Join Us at Goldschmidt 2026

Oxford Instruments will be exhibiting at Goldschmidt 2026, where we’ll be showcasing our latest innovations for geochemical research.

Visit us at the conference to meet our experts and discover how our advanced analysis solutions can help you characterize materials accurately and efficiently—down to the nanoscale. By combining high‑performance instruments with powerful, intuitive software, we enable deeper insight and faster results for geochemical applications.

Featured Technologies include:

Electron Microscopy

• Comprehensive nano‑scale characterization solutions including BEX, EDS, and EBSD, designed for use on SEM, TEM, and FIB systems across a wide range of geochemical workflows.
• Confocal Raman Imaging Microscopes 
  • High‑resolution 2D and 3D chemical characterization using Raman microscopes, with options for correlative integration with AFM, SEM, SNOM, and Raman‑based particle analysis systems.

Poster Presentation

Wednesday, July 15, 2026 5:00 - 7:00 p.m.

High-Quality X-ray Mapping of Pristine Extraterrestrial Samples: A New SEM Workflow Leveraging the BEX Technique

George Stonadge

Here, we present a new approach for discovering rare phases within highly topographic, unprepared, and uncoated samples.

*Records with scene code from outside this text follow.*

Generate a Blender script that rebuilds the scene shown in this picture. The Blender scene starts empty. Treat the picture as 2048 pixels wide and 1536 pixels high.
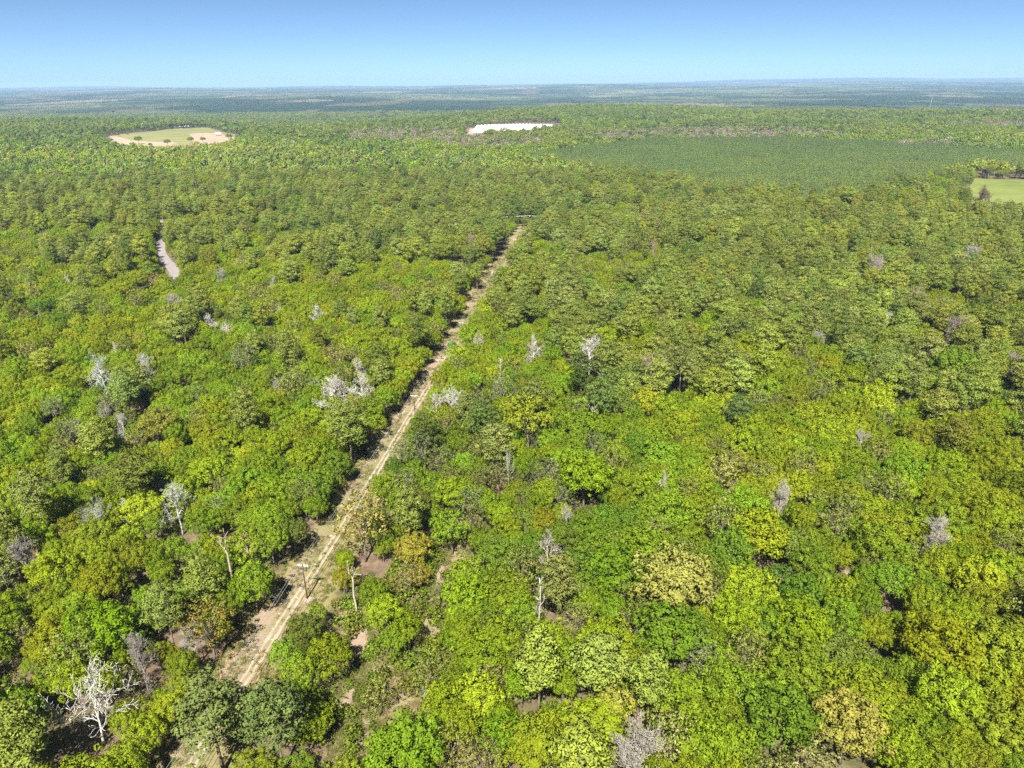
import bpy, math
import numpy as np

R = math.radians
sc = bpy.context.scene

# ------------------------------------------------------------------ camera
CAM_H, PITCH, ROLL, FPX = 120.0, R(23.1), R(0.42), 1423.0
cam_d = bpy.data.cameras.new('camera')
cam_d.sensor_width = 36.0
cam_d.lens = 36.0 * FPX / 2048.0
cam_d.clip_start = 0.5
cam_d.clip_end = 90000.0
cam = bpy.data.objects.new('camera', cam_d)
sc.collection.objects.link(cam)
from mathutils import Matrix, Vector
cam.matrix_world = Matrix.Translation((0, 0, CAM_H)) @ Matrix.Rotation(R(90) - PITCH, 4, 'X') @ Matrix.Rotation(-ROLL, 4, 'Z')
sc.camera = cam

# ------------------------------------------------------------------ sky, sun, exposure
SUN_EL, SUN_AZ = R(53.0), R(188.0)      # the sun stands behind the camera (azimuth from +Y, clockwise)
world = bpy.data.worlds.new('World'); sc.world = world; world.use_nodes = True
wt = world.node_tree; wt.nodes.clear()
sky = wt.nodes.new('ShaderNodeTexSky'); sky.sky_type = 'NISHITA'; sky.sun_disc = False
sky.sun_elevation = SUN_EL; sky.sun_rotation = SUN_AZ
sky.altitude = 0; sky.air_density = 0.33; sky.dust_density = 0.32; sky.ozone_density = 3.0
bg = wt.nodes.new('ShaderNodeBackground'); bg.inputs['Strength'].default_value = 0.05
wo = wt.nodes.new('ShaderNodeOutputWorld')
tone = wt.nodes.new('ShaderNodeMix'); tone.data_type = 'RGBA'; tone.blend_type = 'MULTIPLY'; tone.inputs[0].default_value = 1.0; tone.inputs[7].default_value = (.90, 1.0, .97, 1)
wt.links.new(sky.outputs[0], tone.inputs[6]); wt.links.new(tone.outputs[2], bg.inputs[0]); wt.links.new(bg.outputs[0], wo.inputs[0])
sun_d = bpy.data.lights.new('sun', 'SUN'); sun_d.energy = 5.0; sun_d.angle = R(0.53); sun_d.color = (1.0, 0.95, 0.87)
sun = bpy.data.objects.new('sun', sun_d); sc.collection.objects.link(sun)
sdir = Vector((math.sin(SUN_AZ) * math.cos(SUN_EL), math.cos(SUN_AZ) * math.cos(SUN_EL), math.sin(SUN_EL)))
sun.rotation_euler = sdir.to_track_quat('Z', 'Y').to_euler()
sun.location = (0, -60, 300)
sc.view_settings.view_transform = 'Standard'; sc.view_settings.look = 'None'
sc.view_settings.gamma = 1.0; sc.view_settings.use_curve_mapping = False
sc.view_settings.exposure = 1.64
cy = sc.cycles
cy.max_bounces = 6; cy.diffuse_bounces = 4; cy.glossy_bounces = 1; cy.transmission_bounces = 3
cy.volume_bounces = 0; cy.transparent_max_bounces = 4
cy.use_denoising = False; cy.use_adaptive_sampling = False
cy.sample_clamp_indirect = 4.0

# ------------------------------------------------------------------ helpers
rng = np.random.default_rng(11)
COL = sc.collection

def smooth(a, b, x):
    t = np.clip((x - a) / (b - a), 0, 1)
    return t * t * (3 - 2 * t)

def height(x, y):
    """Terrain: nearly level round the camera, a plateau edge at 2.5 km, a valley, far rolling country."""
    x = np.asarray(x, float); y = np.asarray(y, float)
    d = np.hypot(x, y)
    z = 0.6 * np.sin(x / 71 + 1.2) * np.cos(y / 93) * smooth(60, 250, d)
    mid = smooth(500, 1500, d)
    z = z + mid * (3.0 * np.sin(x / 410 + .5) * np.cos(y / 520 + .4))
    z = z + 9 * np.exp(-(((x + 880) / 420) ** 2 + ((y - 1780) / 330) ** 2))
    edge = 2500 + 420 * np.sin(x / 700 + 0.6) + 210 * np.sin(x / 310)
    z = z - 48 * smooth(edge, edge + 1100, y) * smooth(-5200, -3200, x + 9000)
    z = z + (7 * np.sin(x / 240 + 1) + 6 * np.sin(x / 520)) * np.exp(-((y - edge) / 420) ** 2)
    far = smooth(3000, 6000, d)
    z = z + far * (13 * np.sin(x / 1300 + y / 2100) + 10 * np.sin(x / 820 - y / 1750 + 2) + 9 * np.cos(y / 1150 + x / 4000))
    z = z + smooth(6000, 15000, y) * 44 + smooth(9000, 16000, y) * smooth(-500, 9000, x) * 34
    z = z + smooth(20000, 26000, y) * smooth(1000, 12000, x) * (105 + 18 * np.sin(x / 1500) + 12 * np.sin(x / 640)) + smooth(9000, 13000, y) * (10 * np.sin(x / 1150 + 1) + 7 * np.sin(x / 480 + y / 900))
    return z - d * d / (2 * 7.4e6)

_R3 = np.array((Matrix.Rotation(R(90) - PITCH, 3, 'X') @ Matrix.Rotation(-ROLL, 3, 'Z')))
def ray(px, py):
    v = np.array([(px - 1024) / FPX, -(py - 768) / FPX, -1.0])
    return _R3 @ v
def at(px, py, dz=0.0):
    """Point of the land seen at a photograph pixel (2048 x 1536), dz metres above the ground."""
    w = ray(px, py); z = dz
    for _ in range(40):
        t = (z - CAM_H) / w[2]
        z = 0.5 * z + 0.5 * (float(height(w[0] * t, w[1] * t)) + dz)
    return np.array([w[0] * t, w[1] * t])
def project(x, y, z):
    p = np.stack([np.asarray(x, float), np.asarray(y, float), np.asarray(z, float) - CAM_H], -1) @ _R3
    return 1024 + FPX * p[..., 0] / -p[..., 2], 768 - FPX * p[..., 1] / -p[..., 2], -p[..., 2]

def inside(poly, x, y):
    x = np.asarray(x, float); y = np.asarray(y, float); c = np.zeros(x.shape, bool); n = len(poly)
    for i in range(n):
        x0, y0 = poly[i]; x1, y1 = poly[(i + 1) % n]
        k = ((y0 > y) != (y1 > y)) & (x < (x1 - x0) * (y - y0) / (y1 - y0 + 1e-12) + x0)
        c ^= k
    return c

def mesh(name, verts, faces, mats=(), attrs=None, mat_idx=None, smooth_faces=False):
    verts = np.asarray(verts, np.float32); m = bpy.data.meshes.new(name)
    m.vertices.add(len(verts)); m.vertices.foreach_set('co', verts.ravel())
    groups = [np.asarray(f, np.int32) for f in (faces if isinstance(faces, list) else [faces]) if len(f)]
    nl = sum(g.size for g in groups); npoly = sum(len(g) for g in groups)
    m.loops.add(nl); m.polygons.add(npoly)
    m.loops.foreach_set('vertex_index', np.concatenate([g.ravel() for g in groups]))
    tot = np.concatenate([np.full(len(g), g.shape[1]) for g in groups]).astype(np.int32)
    st = np.concatenate([[0], np.cumsum(tot)[:-1]]).astype(np.int32)
    m.polygons.foreach_set('loop_start', st)
    if mat_idx is not None: m.polygons.foreach_set('material_index', np.asarray(mat_idx, np.int32))
    m.polygons.foreach_set('use_smooth', np.full(npoly, smooth_faces))
    for k in mats: m.materials.append(k)
    for an, (dom, val) in (attrs or {}).items():
        val = np.asarray(val, np.float32)
        if val.ndim == 1:
            m.attributes.new(an, 'FLOAT', dom).data.foreach_set('value', val)
        else:
            m.attributes.new(an, 'FLOAT_VECTOR', dom).data.foreach_set('vector', val.ravel())
    m.update(calc_edges=True); m.validate()
    return m

def obj(name, data, parent=None, **props):
    o = bpy.data.objects.new(name, data); COL.objects.link(o)
    if parent is not None: o.parent = parent
    for k, v in props.items(): o[k] = v
    return o

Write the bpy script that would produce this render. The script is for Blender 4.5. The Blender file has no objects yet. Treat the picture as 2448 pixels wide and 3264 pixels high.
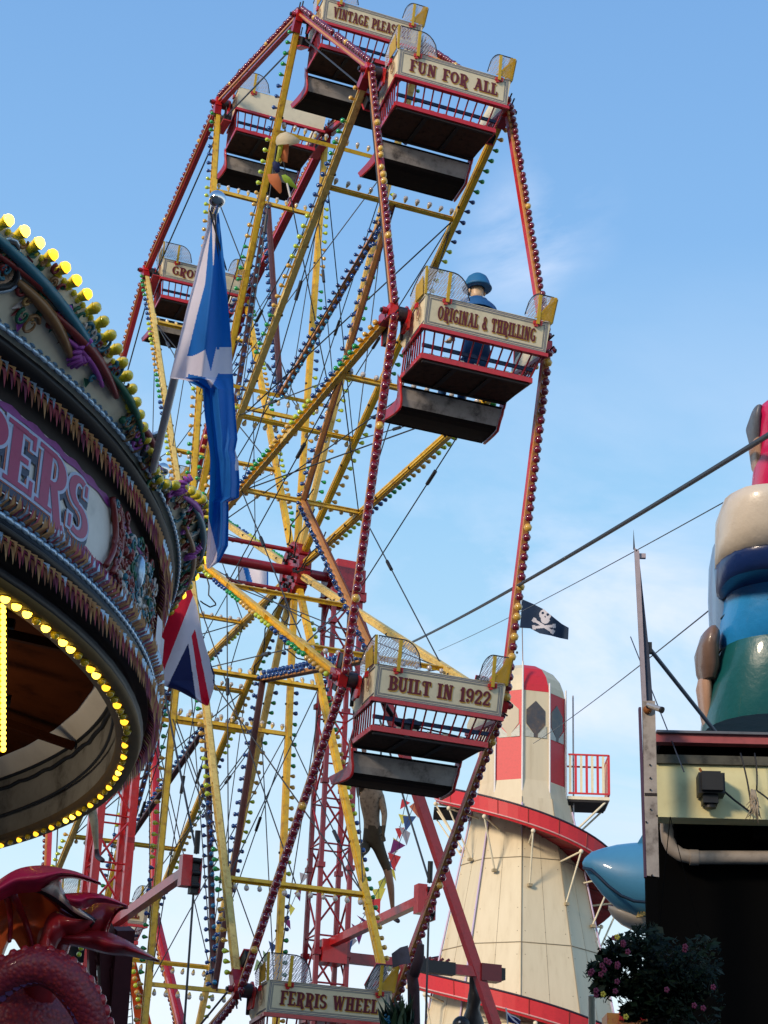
import bpy, bmesh, math, random
from mathutils import Vector as V, Matrix, noise
R=math.radians; PI=math.pi; cos=math.cos; sin=math.sin
random.seed(7)
sc=bpy.context.scene; COL=sc.collection
K=1.4; CZ=1.6                      # model units -> metres (scaled about the eye point)
GZ=CZ-CZ/K                         # ground level in model units
PITCH,ROLL,YAW,FPX=0.4022473,0.0382632,0.3834733,5959.85
cy_,sy_,cp_,sp_=cos(YAW),sin(YAW),cos(PITCH),sin(PITCH)
FW=V((sy_*cp_,cy_*cp_,sp_)); r_=V((cy_,-sy_,0)); u_=r_.cross(FW)
RT=cos(ROLL)*r_+sin(ROLL)*u_; UP=-sin(ROLL)*r_+cos(ROLL)*u_
CAM=V((0,0,CZ))
def ray(x,y): return FW+RT*((x-1224)/FPX)-UP*((y-1632)/FPX)
def W(x,y,d): return CAM+ray(x,y)*d
def WY(x,y,yy): r=ray(x,y); return CAM+r*(yy/r.y)
def WX(x,y,xx): r=ray(x,y); return CAM+r*(xx/r.x)
def M(p): p=V(p); return V((p.x*K,p.y*K,CZ+(p.z-CZ)*K))
# ------------------------------------------------------------------ materials
MT={}
def mat(name,rgb,rough=.5,metal=0,var=.12,scale=14,emit=0,spec=.5,bump=0,alpha=1,coat=0,trans=0,dirt=None,sub=0,streak=0):
    if name in MT: return MT[name]
    m=bpy.data.materials.new(name); m.use_nodes=True; nt=m.node_tree; n=nt.nodes; l=nt.links
    b=n['Principled BSDF']; b.inputs['Roughness'].default_value=rough; b.inputs['Metallic'].default_value=metal
    b.inputs['Specular IOR Level'].default_value=spec; b.inputs['Coat Weight'].default_value=coat
    b.inputs['Base Color'].default_value=(*rgb,1)
    if var>0:
        tc=n.new('ShaderNodeTexCoord'); nz=n.new('ShaderNodeTexNoise'); nz.inputs['Scale'].default_value=scale
        nz.inputs['Detail'].default_value=5; nz.inputs['Roughness'].default_value=.65
        nz.noise_dimensions='4D'; oi=n.new('ShaderNodeObjectInfo'); ml=n.new('ShaderNodeMath'); ml.operation='MULTIPLY'; ml.inputs[1].default_value=37.; l.new(oi.outputs['Random'],ml.inputs[0]); l.new(ml.outputs[0],nz.inputs['W'])
        if streak:
            mpp=n.new('ShaderNodeMapping'); mpp.inputs['Scale'].default_value=(1,1,streak); l.new(tc.outputs['Object'],mpp.inputs['Vector']); l.new(mpp.outputs[0],nz.inputs['Vector'])
        else: l.new(tc.outputs['Object'],nz.inputs['Vector'])
        cr=n.new('ShaderNodeValToRGB'); e=cr.color_ramp.elements
        d=dirt or tuple(c*(1-var*3.2) if c*(1-var*3.2)>0 else c*.2 for c in rgb)
        e[0].position=.3; e[0].color=(*d,1); e[1].position=.62; e[1].color=(*rgb,1)
        q=e.new(.46); q.color=(*[a*.75+c*.25 for a,c in zip(rgb,d)],1)
        l.new(nz.outputs['Fac'],cr.inputs['Fac']); l.new(cr.outputs['Color'],b.inputs['Base Color'])
        if bump>0:
            bp=n.new('ShaderNodeBump'); bp.inputs['Strength'].default_value=bump; bp.inputs['Distance'].default_value=.02
            l.new(nz.outputs['Fac'],bp.inputs['Height']); l.new(bp.outputs['Normal'],b.inputs['Normal'])
    if emit>0:
        b.inputs['Emission Color'].default_value=(*rgb,1); b.inputs['Emission Strength'].default_value=emit
    if trans>0: b.inputs['Transmission Weight'].default_value=trans
    if sub>0:   # thin cloth letting light through
        o=n['Material Output']; tr=n.new('ShaderNodeBsdfTranslucent'); tr.inputs['Color'].default_value=(*rgb,1)
        mx=n.new('ShaderNodeMixShader'); mx.inputs['Fac'].default_value=sub
        l.new(b.outputs[0],mx.inputs[1]); l.new(tr.outputs[0],mx.inputs[2]); l.new(mx.outputs[0],o.inputs['Surface'])
    MT[name]=m; return m
red=mat('red paint',(.36,.010,.020),.38,var=.14,coat=.3)
redb=mat('bright red paint',(.58,.016,.018),.34,var=.1,coat=.3)
redd=mat('deep red socket',(.14,.006,.012),.35,var=.1)
orange=mat('amber painted strip',(.62,.27,.08),.5,var=.1)
yel=mat('yellow paint',(.86,.54,.03),.42,var=.13,scale=9,coat=.2,dirt=(.40,.19,.02))
yel2=mat('pale yellow paint',(.86,.64,.20),.5,var=.12,dirt=(.45,.26,.06))
yell=mat('lemon plate',(.62,.40,.02),.45,var=.1)
cream=mat('cream panel',(.82,.71,.47),.5,var=.06,scale=6)
cream2=mat('ivory panel',(.84,.76,.55),.55,var=.06,scale=6)
greyl=mat('grey border line',(.16,.16,.2),.6,var=.05)
maroon=mat('maroon letter paint',(.15,.012,.022),.5,var=.05)
gold=mat('gold shading',(.66,.36,.05),.5,var=.05)
blackm=mat('black iron',(.012,.012,.014),.5,var=.05)
steel=mat('grey steel cable',(.05,.055,.065),.5,metal=.4,var=0)
chrome=mat('chrome',(.8,.78,.76),.08,metal=1,var=0)
brownu=mat('brown stained floor',(.085,.045,.03),.8,spec=.1,var=.15,bump=.3,dirt=(.03,.018,.012))
browns=mat('dark floor batten',(.02,.012,.01),.7,var=.1)
calfm=mat('worn grey kick panel',(.42,.38,.35),.75,var=.2,scale=3.4,dirt=(.05,.042,.04))
footm=mat('black footboard',(.014,.010,.009),.7,var=.1,spec=.1)
navy=mat('navy cushion',(.01,.03,.09),.6,var=.1)
bred=mat('red bulb glass',(.17,.005,.018),.16,var=0,coat=1)
bblue=mat('blue bulb glass',(.005,.06,.26),.2,var=0,coat=1)
bteal=mat('sky blue bulb glass',(.01,.18,.38),.2,var=0,coat=1)
bgreen=mat('green bulb glass',(.01,.34,.07),.2,var=0,coat=1)
blime=mat('lime bulb glass',(.55,.70,.03),.25,var=0,coat=1)
bamber=mat('amber bulb glass',(.72,.42,.06),.25,var=0,coat=1)
bclear=mat('clear bulb glass',(.55,.52,.5),.12,var=0,coat=1)
white=mat('white paint',(.75,.74,.72),.45,var=.05)
woodw=mat('weathered white board',(.46,.40,.34),.7,var=.16,scale=8,dirt=(.13,.10,.08),bump=.3)
skin=mat('skin',(.42,.2,.13),.5,var=.04)
def mesh_mat():
    m=bpy.data.materials.new('woven wire mesh'); m.use_nodes=True; nt=m.node_tree;n=nt.nodes;l=nt.links
    b=n['Principled BSDF']; b.inputs['Base Color'].default_value=(.5,.5,.55,1); b.inputs['Roughness'].default_value=.4
    tc=n.new('ShaderNodeTexCoord'); mp=n.new('ShaderNodeMapping'); mp.inputs['Rotation'].default_value=(.7,.7,.78); mp.inputs['Scale'].default_value=(1,1,1)
    l.new(tc.outputs['Object'],mp.inputs['Vector'])
    w1=n.new('ShaderNodeTexVoronoi'); w1.feature='DISTANCE_TO_EDGE'; w1.inputs['Scale'].default_value=46; w1.inputs['Randomness'].default_value=.12
    l.new(mp.outputs[0],w1.inputs['Vector'])
    lt=n.new('ShaderNodeMath'); lt.operation='LESS_THAN'; lt.inputs[1].default_value=.13; l.new(w1.outputs['Distance'],lt.inputs[0])
    tr=n.new('ShaderNodeBsdfTransparent'); mx=n.new('ShaderNodeMixShader'); l.new(lt.outputs[0],mx.inputs['Fac'])
    l.new(tr.outputs[0],mx.inputs[1]); l.new(b.outputs[0],mx.inputs[2]); l.new(mx.outputs[0],n['Material Output'].inputs['Surface'])
    return m
wire=mesh_mat()
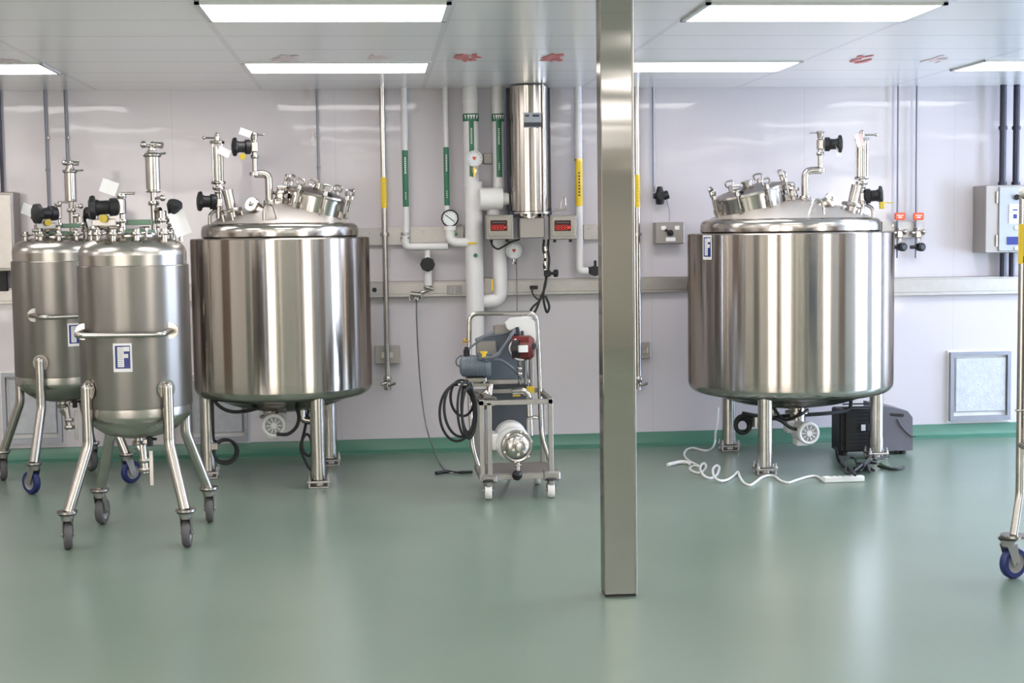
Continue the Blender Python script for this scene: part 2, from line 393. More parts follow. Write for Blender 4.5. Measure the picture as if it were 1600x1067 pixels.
def caster(parent, c, z_top, ang, wr, tire='tread', ww=.03):
    """swivel caster: wheel touches the floor at c, plate at z_top"""
    c = Vector(c); dx = Vector((math.cos(ang), math.sin(ang), 0)); ax = Vector((-dx.y, dx.x, 0)); hub = Vector((c.x, c.y, wr))
    piv = hub - dx*wr*.45
    f = MB(); f.cyl((piv.x, piv.y, z_top-.018), (piv.x, piv.y, z_top-.002), wr*.48, wr*.55)
    f.cyl((piv.x, piv.y, z_top-.04), (piv.x, piv.y, z_top-.017), wr*.40, wr*.45)
    for s in (-1, 1):
        o = ax*s*(ww/2+.006)
        pl = [Vector((piv.x, piv.y, z_top-.03))-dx*wr*.38+o, Vector((piv.x, piv.y, z_top-.03))+dx*wr*.40+o, hub+dx*.018+Vector((0, 0, .01))+o, hub+dx*.012-Vector((0, 0, .02))+o, hub-dx*.02-Vector((0, 0, .015))+o]
        f.prism(pl, -ax*.002, ax*.002)
    f.cyl(hub-ax*(ww/2+.014), hub+ax*(ww/2+.014), .008, n=12)
    cst = part('caster_fork', f, M['galv'], parent); part('swivel_ring', MB().cyl((piv.x, piv.y, z_top-.008), (piv.x, piv.y, z_top+.001), wr*.60), M['black'], cst)
    w2 = MB().lathe([(wr*.62, -ww/2), (wr*.9, -ww/2), (wr*.985, -ww*.3), (wr, 0), (wr*.985, ww*.3), (wr*.9, ww/2), (wr*.62, ww/2)], hub, ax, 36)
    part('tire', w2, M[tire], cst)
    part('wheel_hub', MB().lathe([(0, -ww*.42), (wr*.2, -ww*.42), (wr*.25, -ww*.2), (wr*.55, -ww*.2), (wr*.64, -ww*.45), (wr*.64, ww*.45), (wr*.55, ww*.2), (wr*.25, ww*.2), (wr*.2, ww*.42), (0, ww*.42)], hub, ax, 28), M['grey'], cst)
    e = piv-dx*wr*.2
    part('brake_pedal', MB().box((hub.x+dx.x*wr*.95, hub.y+dx.y*wr*.95, wr*1.05), (.05, .022, .008), rz=ang, bev=.002), M['galv'], cst)
    return cst
def badge(parent, c, w_, h_, rz):
    """white sheet, blue field, white letter F whose stem carries fine lines"""
    R = Matrix.Rotation(rz, 3, 'Z'); c = Vector(c)
    def pl(x, z, sx, sz, d, y): return MB().box(c+R@Vector((x, y, z)), (sx, d, sz), rz=rz)
    part('badge_sheet', pl(0, 0, w_, h_, .002, -.001), M['paper'], parent)
    part('badge_field', pl(0, .02*h_, w_*.80, h_*.80, .0015, -.0022), M['navy'], parent)
    f = MB(); e = -.0035
    f.box(c+R@Vector((-w_*.10, e, .02*h_)), (w_*.34, .0012, h_*.70), rz=rz)
    f.box(c+R@Vector((w_*.20, e, .30*h_)), (w_*.34, .0012, h_*.16), rz=rz)
    f.box(c+R@Vector((w_*.17, e, .06*h_)), (w_*.26, .0012, h_*.14), rz=rz)
    part('letter_f', f, M['paper'], parent)
    g = MB()
    for k in range(9): g.box(c+R@Vector((-w_*.12, e-.001, .02*h_+(k-4)*h_*.072)), (w_*.24, .0008, h_*.018), rz=rz)
    part('fine_print', g, M['grey'], parent)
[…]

Our method uses SEM‑BEX (combined backscattered electron and X‑ray imaging), demonstrated on an exceptionally rare angrite meteorite, to show how the technique can exceed the capabilities of EDS when analysing delicate or rare samples with high‑topography and low‑signal beam conditions [1,2,3].

Backscattered electron and X-ray mapping was performed at 15 kV and 4 nA under variable‑pressure conditions (35 Pa) to mitigate charging. The BEX detector geometry, positioned beneath the pole piece, reduces X‑ray shadowing from uneven surface topography and enhances X-ray mapping speeds under these compromised beam conditions. This enabled >4.5 cm² of high‑resolution (2.5 µm pixel size) elemental mapping to be acquired in just four hours.

This high-resolution dataset revealed ten <50 µm zircon grains dispersed across the sample surface—an exceptionally rare phase in angrites and the first documented occurrence within this meteorite class. Quantitative EDS confirmed zircon composition for multiple grains. These non‑destructive large‑area maps will now guide targeted FIB lift‑out for subsequent isotopic analyses, including U–Pb geochronology. Thus, a targeted and method for removing minute volumes of sample for destructive chemical and/or isotopic analyses has been made practical.

Our work demonstrates a highly effective workflow for the analysis of returned samples and other extraterrestrial materials, showing how advances in instrumentation and mapping techniques can unlock critical mineralogical information while fully preserving sample integrity. With its high flexibility and user‑friendly SEM interface, BEX is a strong candidate for widespread mineralogical and elemental characterisation within extraterrestrial sample‑analysis workflows.

[1] Buckman et al. (2025), Journal of Microscopy, 298(3), pp.254-261.

[2] Webb et al. (2025), Scientific Reports (15), 44361.

[3] Menke et al. (2025), arXiv preprint arXiv:2512.09466.